[start]
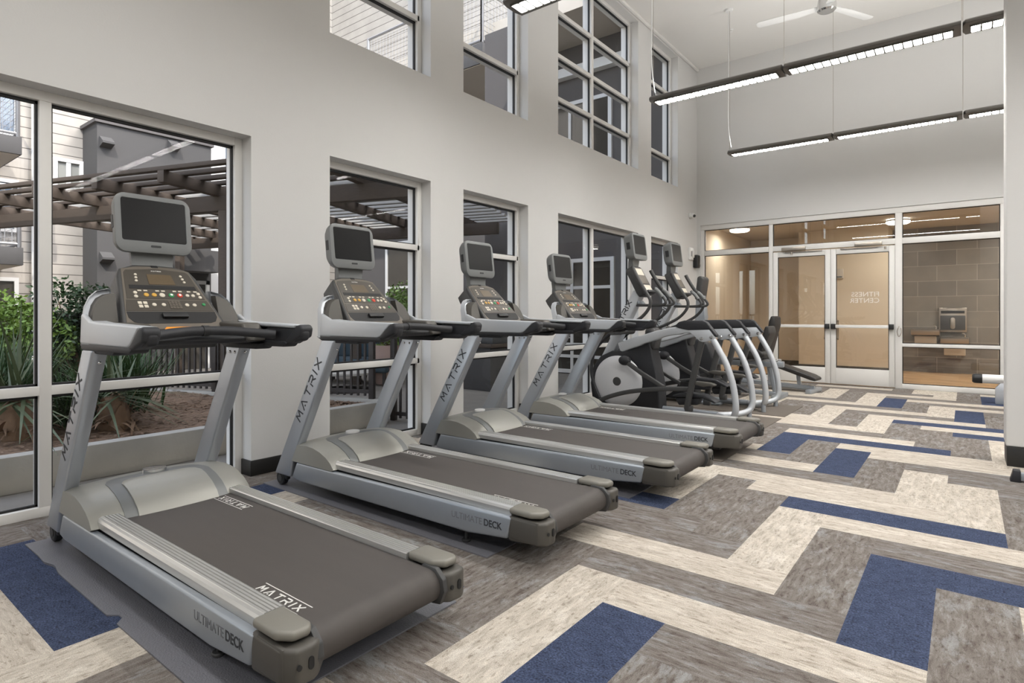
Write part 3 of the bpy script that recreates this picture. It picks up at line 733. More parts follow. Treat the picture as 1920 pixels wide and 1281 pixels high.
    X = Matrix((( 0, vd.x*kv, nd.x, bot.x), (ku, 0, 0, 0), (0, vd.z*kv, nd.z, bot.z), (0, 0, 0, 1)))
    def hw(v): return .222-.058*(v/LN)
    outl = [(-hw(0)+.02, -.005), (hw(0)-.02, -.005), (hw(0), .03), (hw(.32), .32), (hw(.36)-.012, .365), (.09, .392), (0, .396), (-.09, .392), (-hw(.36)+.012, .365), (-hw(.32), .32), (-hw(0), .03)]
    k = B(); k.prism(outl, -.125, -.012, 'z', .006, 2, X); k.prism([(u*1.0, v) for u, v in outl], -.02, .010, 'z', .010, 3, X)
    ko = k.build('console_housing', M['darkgrey'], t)
    fr = B(); fr.prism([(-.195, .005), (.195, .005), (.207, .03), (.180, .185), (.148, .36), (.08, .379), (0, .382), (-.08, .379), (-.148, .36), (-.180, .185), (-.207, .03)], .009, .0125, 'z', .002, 1, X)
    fr.build('console_face', M['brown2'], t)
    p1 = B(); p1.prism([(-.170, .178), (.170, .178), (.144, .335), (.132, .352), (0, .366), (-.132, .352), (-.144, .335)], .0115, .0145, 'z', .001, 1, X); po = p1.build('upper_panel', M['brown'], t)
    p2 = B(); p2.prism([(-.190, .108), (.190, .108), (.174, .172), (-.174, .172)], .0115, .0145, 'z', .001, 1, X); p2o = p2.build('lower_panel', M['brown'], t)
    tray = B(); tray.prism([(-.19, .103), (-.19, .07), (-.175, .045), (-.15, .036), (.15, .036), (.175, .045), (.19, .07), (.19, .103)], .0115, .0140, 'z', 0, 1, X); to = tray.build('reading_rack', M['gasket'], t)
    B().prism([(-.055, .062), (.055, .062), (.055, .088), (-.055, .088)], .0135, .03, 'z', .004, 2, X).build('device_clip', M['black'], to)
    B().prism([(-.055, .265), (.062, .265), (.056, .327), (-.05, .327)], .014, .0158, 'z', 0, 1, X).build('display', M['lcd'], po)
    B().prism([(-.145, .236), (.148, .236), (.145, .258), (-.142, .258)], .014, .0158, 'z', 0, 1, X).build('message_window', M['gasket'], po)
    tk = B()
    for u in (-.115, -.09, -.04, -.015, .035, .06, .10, .13): tk.prism([(u, .222), (u+.016, .222), (u+.016, .229), (u, .229)], .014, .0152, 'z', 0, 1, X)
    tk.build('printed_labels', M['offwhite'], po)
    def btn(u, v, r, m, par, nm='button'):
        b = B().lathe([(.001, .0195), (r*.8, .019), (r, .0165), (r, .013)], 12, X @ Matrix.Translation((u, v, 0))); return b.build(nm, M[m], par)
    for i in range(3):
        btn(-.098+.003*i*-1, .322-.019*i, .0065, 'offwhite', po); btn(.100+.003*i, .322-.019*i, .0065, 'offwhite', po)
    for u, m_, r_ in ((-.085, 'yellow', .011), (-.052, 'yellow', .011), (-.018, 'offwhite', .0125), (.022, 'green', .0125), (.06, 'red', .0125), (.094, 'offwhite', .009), (.120, 'offwhite', .009)):
        b_ = btn(u, .200, r_, m_, po)
        if m_ in ('green', 'red'): B().lathe([(.001, .0205), (.006, .0203), (.006, .018)], 10, X @ Matrix.Translation((u, .200, 0))).build('button_mark', M['white'], b_)
    for u, v in ((-.128, .212), (-.13, .190), (.148, .212), (.15, .190)): btn(u, v, .0085, 'offwhite', po)
    for u, v in ((-.125, .152), (-.125, .132), (-.103, .152), (-.103, .132)):
        B().prism([(u-.0085, v-.008), (u+.0085, v-.008), (u+.0085, v+.008), (u-.0085, v+.008)], .0142, .018, 'z', .002, 1, X).build('button', M['offwhite'], p2o)
    for u in (-.068, -.028, .074, .108): btn(u, .142, .0095, 'offwhite', p2o)
    btn(.152, .146, .0085, 'green', p2o)
    kp = B()
    for a in range(4):
        for c in range(5): kp.prism([(-.004+a*.0135, .120+c*.0095), (.007+a*.0135, .120+c*.0095), (.007+a*.0135, .1275+c*.0095), (-.004+a*.0135, .1275+c*.0095)], .0142, .017, 'z', 0, 1, X)
    kp.build('keypad', M['brown2'], p2o)
    stroke_word('MATRIX', X @ Vector((-.024, .346, .0146)), (0, 1, 0), vd, .006, .048, .0014, 'lettering', M['print'], po)
    B().prism([(-.016, .372), (.016, .372), (.016, .388), (-.016, .388)], .010, .0145, 'z', .003, 1, X).build('sensor_window', M['gasket'], ko)
    B().prism([(-.062, -.016), (.062, -.016), (.07, -.004), (.06, .008), (-.06, .008), (-.07, -.004)], .008, .026, 'z', .004, 2, X).build('safety_key', M['orange'], ko)
    # neck and television
    B().loft([[(.60, -.085, 1.30), (.685, -.095, 1.30), (.685, .095, 1.30), (.60, .085, 1.30)], [(.61, -.09, 1.38), (.655, -.10, 1.38), (.655, .10, 1.38), (.61, .09, 1.38)], [(.60, -.10, 1.50), (.65, -.11, 1.50), (.65, .11, 1.50), (.60, .10, 1.50)]]).build('television_neck', M['tvgrey'], t)
    T = Matrix.Translation((.675, 0, 1.585)) @ Matrix.Rotation(R(-7), 4, 'Y') @ Matrix.Diagonal((1, 1, 1.05, 1))
    def tr_(w, h, r, x, dz=0): return [T @ Vector((x, a, b+dz)) for a, b in rrect(w, h, r, 5)]
    tv = B().loft([tr_(.28, .17, .05, -.085), tr_(.34, .245, .06, -.072), tr_(.362, .272, .055, -.045, -.003), tr_(.372, .285, .05, -.008, -.004), tr_(.368, .281, .048, .002, -.003), tr_(.345, .258, .042, .006, -.001), tr_(.315, .205, .012, .006, .012), tr_(.310, .200, .01, .001, .012)])
    tvo = tv.build('television', M['tvgrey'], t, ang=32)
    B().prism([(a, b+.012) for a, b in rrect(.312, .202, .008, 3)], -.002, .003, 'x', 0, 2, T).build('screen', M['screen'], tvo)
    B().prism([(a, b-.112) for a, b in rrect(.05, .010, .004, 3)], .0045, .0075, 'x', 0, 2, T).build('name_badge', M['black'], tvo)
    B().box(-.045, -.02, -.186, -.183, -.03, .03, 0, 2, T).build('side_switch', M['black'], tvo)
    return t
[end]
• SHORT EXERCISE: Repeat the data above exactly, but not the pictures.

• ANSWER TO THE EXERCISE:
Write part 3 of the bpy script that recreates this picture. It picks up at line 733. More parts follow. Treat the picture as 1920 pixels wide and 1281 pixels high.
    X = Matrix((( 0, vd.x*kv, nd.x, bot.x), (ku, 0, 0, 0), (0, vd.z*kv, nd.z, bot.z), (0, 0, 0, 1)))
    def hw(v): return .222-.058*(v/LN)
    outl = [(-hw(0)+.02, -.005), (hw(0)-.02, -.005), (hw(0), .03), (hw(.32), .32), (hw(.36)-.012, .365), (.09, .392), (0, .396), (-.09, .392), (-hw(.36)+.012, .365), (-hw(.32), .32), (-hw(0), .03)]
    k = B(); k.prism(outl, -.125, -.012, 'z', .006, 2, X); k.prism([(u*1.0, v) for u, v in outl], -.02, .010, 'z', .010, 3, X)
    ko = k.build('console_housing', M['darkgrey'], t)
    fr = B(); fr.prism([(-.195, .005), (.195, .005), (.207, .03), (.180, .185), (.148, .36), (.08, .379), (0, .382), (-.08, .379), (-.148, .36), (-.180, .185), (-.207, .03)], .009, .0125, 'z', .002, 1, X)
    fr.build('console_face', M['brown2'], t)
    p1 = B(); p1.prism([(-.170, .178), (.170, .178), (.144, .335), (.132, .352), (0, .366), (-.132, .352), (-.144, .335)], .0115, .0145, 'z', .001, 1, X); po = p1.build('upper_panel', M['brown'], t)
    p2 = B(); p2.prism([(-.190, .108), (.190, .108), (.174, .172), (-.174, .172)], .0115, .0145, 'z', .001, 1, X); p2o = p2.build('lower_panel', M['brown'], t)
    tray = B(); tray.prism([(-.19, .103), (-.19, .07), (-.175, .045), (-.15, .036), (.15, .036), (.175, .045), (.19, .07), (.19, .103)], .0115, .0140, 'z', 0, 1, X); to = tray.build('reading_rack', M['gasket'], t)
    B().prism([(-.055, .062), (.055, .062), (.055, .088), (-.055, .088)], .0135, .03, 'z', .004, 2, X).build('device_clip', M['black'], to)
    B().prism([(-.055, .265), (.062, .265), (.056, .327), (-.05, .327)], .014, .0158, 'z', 0, 1, X).build('display', M['lcd'], po)
    B().prism([(-.145, .236), (.148, .236), (.145, .258), (-.142, .258)], .014, .0158, 'z', 0, 1, X).build('message_window', M['gasket'], po)
    tk = B()
    for u in (-.115, -.09, -.04, -.015, .035, .06, .10, .13): tk.prism([(u, .222), (u+.016, .222), (u+.016, .229), (u, .229)], .014, .0152, 'z', 0, 1, X)
    tk.build('printed_labels', M['offwhite'], po)
    def btn(u, v, r, m, par, nm='button'):
        b = B().lathe([(.001, .0195), (r*.8, .019), (r, .0165), (r, .013)], 12, X @ Matrix.Translation((u, v, 0))); return b.build(nm, M[m], par)
    for i in range(3):
        btn(-.098+.003*i*-1, .322-.019*i, .0065, 'offwhite', po); btn(.100+.003*i, .322-.019*i, .0065, 'offwhite', po)
    for u, m_, r_ in ((-.085, 'yellow', .011), (-.052, 'yellow', .011), (-.018, 'offwhite', .0125), (.022, 'green', .0125), (.06, 'red', .0125), (.094, 'offwhite', .009), (.120, 'offwhite', .009)):
        b_ = btn(u, .200, r_, m_, po)
        if m_ in ('green', 'red'): B().lathe([(.001, .0205), (.006, .0203), (.006, .018)], 10, X @ Matrix.Translation((u, .200, 0))).build('button_mark', M['white'], b_)
    for u, v in ((-.128, .212), (-.13, .190), (.148, .212), (.15, .190)): btn(u, v, .0085, 'offwhite', po)
    for u, v in ((-.125, .152), (-.125, .132), (-.103, .152), (-.103, .132)):
        B().prism([(u-.0085, v-.008), (u+.0085, v-.008), (u+.0085, v+.008), (u-.0085, v+.008)], .0142, .018, 'z', .002, 1, X).build('button', M['offwhite'], p2o)
    for u in (-.068, -.028, .074, .108): btn(u, .142, .0095, 'offwhite', p2o)
    btn(.152, .146, .0085, 'green', p2o)
    kp = B()
    for a in range(4):
        for c in range(5): kp.prism([(-.004+a*.0135, .120+c*.0095), (.007+a*.0135, .120+c*.0095), (.007+a*.0135, .1275+c*.0095), (-.004+a*.0135, .1275+c*.0095)], .0142, .017, 'z', 0, 1, X)
    kp.build('keypad', M['brown2'], p2o)
    stroke_word('MATRIX', X @ Vector((-.024, .346, .0146)), (0, 1, 0), vd, .006, .048, .0014, 'lettering', M['print'], po)
    B().prism([(-.016, .372), (.016, .372), (.016, .388), (-.016, .388)], .010, .0145, 'z', .003, 1, X).build('sensor_window', M['gasket'], ko)
    B().prism([(-.062, -.016), (.062, -.016), (.07, -.004), (.06, .008), (-.06, .008), (-.07, -.004)], .008, .026, 'z', .004, 2, X).build('safety_key', M['orange'], ko)
    # neck and television
    B().loft([[(.60, -.085, 1.30), (.685, -.095, 1.30), (.685, .095, 1.30), (.60, .085, 1.30)], [(.61, -.09, 1.38), (.655, -.10, 1.38), (.655, .10, 1.38), (.61, .09, 1.38)], [(.60, -.10, 1.50), (.65, -.11, 1.50), (.65, .11, 1.50), (.60, .10, 1.50)]]).build('television_neck', M['tvgrey'], t)
    T = Matrix.Translation((.675, 0, 1.585)) @ Matrix.Rotation(R(-7), 4, 'Y') @ Matrix.Diagonal((1, 1, 1.05, 1))
    def tr_(w, h, r, x, dz=0): return [T @ Vector((x, a, b+dz)) for a, b in rrect(w, h, r, 5)]
    tv = B().loft([tr_(.28, .17, .05, -.085), tr_(.34, .245, .06, -.072), tr_(.362, .272, .055, -.045, -.003), tr_(.372, .285, .05, -.008, -.004), tr_(.368, .281, .048, .002, -.003), tr_(.345, .258, .042, .006, -.001), tr_(.315, .205, .012, .006, .012), tr_(.310, .200, .01, .001, .012)])
    tvo = tv.build('television', M['tvgrey'], t, ang=32)
    B().prism([(a, b+.012) for a, b in rrect(.312, .202, .008, 3)], -.002, .003, 'x', 0, 2, T).build('screen', M['screen'], tvo)
    B().prism([(a, b-.112) for a, b in rrect(.05, .010, .004, 3)], .0045, .0075, 'x', 0, 2, T).build('name_badge', M['black'], tvo)
    B().box(-.045, -.02, -.186, -.183, -.03, .03, 0, 2, T).build('side_switch', M['black'], tvo)
    return t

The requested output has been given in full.